司馬遼太郎の小説に、
彫像に似通うものを感じた。
彫像。
例えば、木彫りの熊をイメージして欲しい。
元はといえば一つの材木が、
彫刻の積み重ねにより、姿を現す。
熊の原型は材木にはない。
材木が彫刻刀で少しずつ削られた到達点として、
生命を宿す熊が現れてくるのである。
ただ、そこに脈動する木彫りの熊は、
たしかな存在感をもって、
生命の飛沫を感じさせるものである。
彫像が創作される過程に、
司馬遼太郎の読書体験との共通点を感じた。
どういうことか?
僕にとって、
司馬遼太郎を読むとは、一種の忍耐が必要なのである。
これが、
(僕は体験した事がないが、想像するに)
木彫りの熊が創作される工程に似通っているように思うのである。
司馬遼太郎の小説は、
綿密で徹底した歴史検証の結晶である。
真偽は知らぬが、
神保町にトラックで乗り付けて史料を収集したとか。
司馬遼太郎が「坂の上の雲」を手掛けた際には、
神保町から日露戦争関連の史料が一切消失されたとか。
僕は、司馬遼太郎記念館でその恐るべき蔵書の夥しさを体感している。
(自宅に6万冊あるというのだから、やはり、一種の異常である。)
その徹底した情報収集の結晶である司馬遼太郎作品は、
言ってしまえば、
地味な時代検証が朴直と積み重ねられていく記述が続く部分があり、
心躍るような、時代の血潮を息吹として感じる叙述が続くのではない。
故であろうが、
僕は司馬遼太郎作品を読んでいる最中、
純粋に面白いと感じているか?と問われると、
疑問が残る。
「坂の上の雲」はその良い例であろう。
僕は、この作品を、読書を始めたばかりの人にはお勧めできないし、
司馬遼太郎作品を初めて読む人にも同様に推薦しない。
読んでいる最中、
決して、面白くてやめられないといったような事はないのである。
だが、司馬遼太郎作品の凄さは、
作品を読み終わった時、
時代と人物像が、
生命を宿し、克明な実像を伴って、自分の中に残っている事である。
そこが、彫像(木彫りの熊)と似ている。
一つ一つの記述(彫刻の動作)は決して派手ではない。
だが、削られていく事で顕かになる実像が、
はっきりとした生命を宿って存在するのである。
最近、読んだのは「国盗り物語」
国盗り物語は、マムシと呼ばれた下克上大名の斎藤道三から、織田信長、明智光秀と物語が続く。

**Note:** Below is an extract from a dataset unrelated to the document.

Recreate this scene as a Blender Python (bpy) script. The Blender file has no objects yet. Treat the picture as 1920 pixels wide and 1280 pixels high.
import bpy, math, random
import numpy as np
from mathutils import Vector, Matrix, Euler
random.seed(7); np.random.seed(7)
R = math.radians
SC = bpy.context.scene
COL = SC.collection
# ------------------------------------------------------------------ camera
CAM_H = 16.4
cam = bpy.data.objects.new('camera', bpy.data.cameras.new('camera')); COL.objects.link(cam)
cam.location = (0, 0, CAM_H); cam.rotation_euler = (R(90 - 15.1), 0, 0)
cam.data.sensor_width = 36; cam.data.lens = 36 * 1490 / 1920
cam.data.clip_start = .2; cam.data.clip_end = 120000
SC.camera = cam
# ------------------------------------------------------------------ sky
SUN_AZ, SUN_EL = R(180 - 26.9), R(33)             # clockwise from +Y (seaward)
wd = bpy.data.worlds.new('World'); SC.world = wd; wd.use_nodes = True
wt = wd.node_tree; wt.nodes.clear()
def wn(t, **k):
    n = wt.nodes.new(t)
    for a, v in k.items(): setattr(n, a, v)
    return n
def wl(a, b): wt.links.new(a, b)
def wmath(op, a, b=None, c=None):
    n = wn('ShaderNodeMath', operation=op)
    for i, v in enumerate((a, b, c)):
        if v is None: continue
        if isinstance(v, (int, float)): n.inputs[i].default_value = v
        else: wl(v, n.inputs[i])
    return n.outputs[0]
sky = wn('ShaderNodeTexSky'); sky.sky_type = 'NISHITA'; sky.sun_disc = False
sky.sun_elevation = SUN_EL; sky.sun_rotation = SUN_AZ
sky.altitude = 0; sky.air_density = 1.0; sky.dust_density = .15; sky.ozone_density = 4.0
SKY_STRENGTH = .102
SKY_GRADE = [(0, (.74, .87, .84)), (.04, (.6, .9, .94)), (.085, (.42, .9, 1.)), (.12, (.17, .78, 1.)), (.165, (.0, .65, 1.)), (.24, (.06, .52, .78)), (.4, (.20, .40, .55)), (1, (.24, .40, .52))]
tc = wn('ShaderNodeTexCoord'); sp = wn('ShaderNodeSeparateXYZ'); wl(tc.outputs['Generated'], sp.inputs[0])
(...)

その各々の人生についての考察は、また別であるのだが、
やはり、読んでいる最中には、なかなかの時間を要した。
且つ、いわゆる、娯楽の読書体験ではない。
ページを繰るのに忍耐が必要である。
だが、読み終わって、残る。
自分の中に、確実にある。
斎藤道三が、
織田信長が、
明智光秀が、
時代に生きた確かな胎動が、自分の中で脈打つ。
だから、僕は、司馬遼太郎の小説が好きである。